Question

Find the amount heat generated in the circuit shown in the figure after the switch is shifted from position $1$ to position $2$.

Answer 1

When the switch is in position $1$, the combination has $C$ and $C_0$ in parallel and $C$ in series for which the equivalent capacitance is
$Ceq=\frac{C(C+C_0)}{2C+C_0}$
The total charge on the combination is
$Q=E{C}_{eq}=\frac{EC(C+C_0)}{2C+C_0}$
The total charge on the three capacitors can be obtained as
$q_3=E{C}_{eq}=\frac{EC(C+C_0)}{2C+C_0}$
$q_2=\frac{EC(C+C_0)C_0}{(2C+C_0)(C+C_0)}=\frac{ECC}{2C+C_0}$
$q_1=\frac{EC(C+C_0)C}{(2C+C_0)(C+C_0)}=\frac{E{C}^2}{2C+C_0}$
When the switch is in position $2$, the charge distribution on the three capacitors is obtained as
$q_3^{\prime }=\frac{E{C}^2}{2C+C_0},q_2^{\prime }=q_2$ and $q_1^{\prime }=\frac{EC(C+C_0)}{2C+C_0}$
Now, heat produced $=$ loss in stored electrical energy $+$ extra energy drawn from the battery.

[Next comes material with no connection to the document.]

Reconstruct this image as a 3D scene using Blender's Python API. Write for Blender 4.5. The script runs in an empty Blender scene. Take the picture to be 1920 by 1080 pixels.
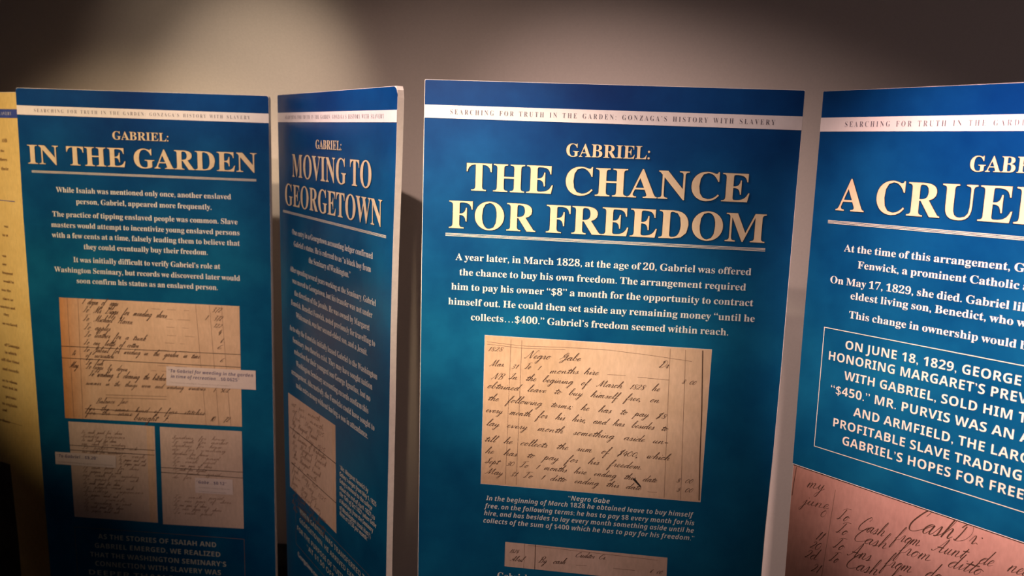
import bpy, bmesh, math, random
from mathutils import Vector, Matrix

# ------------------------------------------------------------------ camera, world, lights, exposure
EXPOSURE = 0.0
scene = bpy.context.scene
col = scene.collection
F_PX=1564.54
EYE=1.700
CAM_R=[0.999481, 0.005331, 0.03178]
CAM_U=[-0.032224, 0.165349, 0.985709]
# measured pose of each board: base point, rotation rows, width, height
PANELS=[
 ([-1.76341, 2.36218, 0.0],[[0.894934, 0.446198, 0.0], [-0.446198, 0.894934, 0.0], [0.0, 0.0, 1.0]],0.6100,1.7966),
 ([-1.20546, 2.06393, 0.00226],[[0.997083, 0.076283, 0.002561], [-0.076239, 0.996987, -0.014305], [-0.003644, 0.014069, 0.999894]],0.6193,1.8024),
 ([-0.56875, 2.01064, 0.00422],[[0.569781, 0.821783, 0.004631], [-0.821767, 0.569799, -0.005267], [-0.006967, -0.000804, 0.999975]],0.6040,1.8011),
 ([-0.16445, 1.43305, 0.00308],[[0.994032, 0.108978, 0.004877], [-0.108973, 0.994044, -0.001352], [-0.004996, 0.000812, 0.999987]],0.6169,1.8055),
 ([0.49573, 1.34361, 0.0],[[0.629578, 0.7769, -0.007543], [-0.776895, 0.629616, 0.004338], [0.008119, 0.003129, 0.999962]],0.5993,1.8040),
]
S1,S2=0.04122,0.06281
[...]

Since the equivalent capacitance $C_{eq}$ remains unchanged in both the position of the key, the loss in stored energy is zero.
Hence, Heat produced $=$ energy drawn from the battery
$=E.\Delta q=E(q_1^{\prime }-q_1^{\prime })=E(q_3-q_3^{\prime })$
$=E[\frac{EC(C+C_0)}{2C+C_0}-\frac{E{C}^2}{2C+C_0}]=\frac{E^{2}C{C}_0}{2C+C_0}$.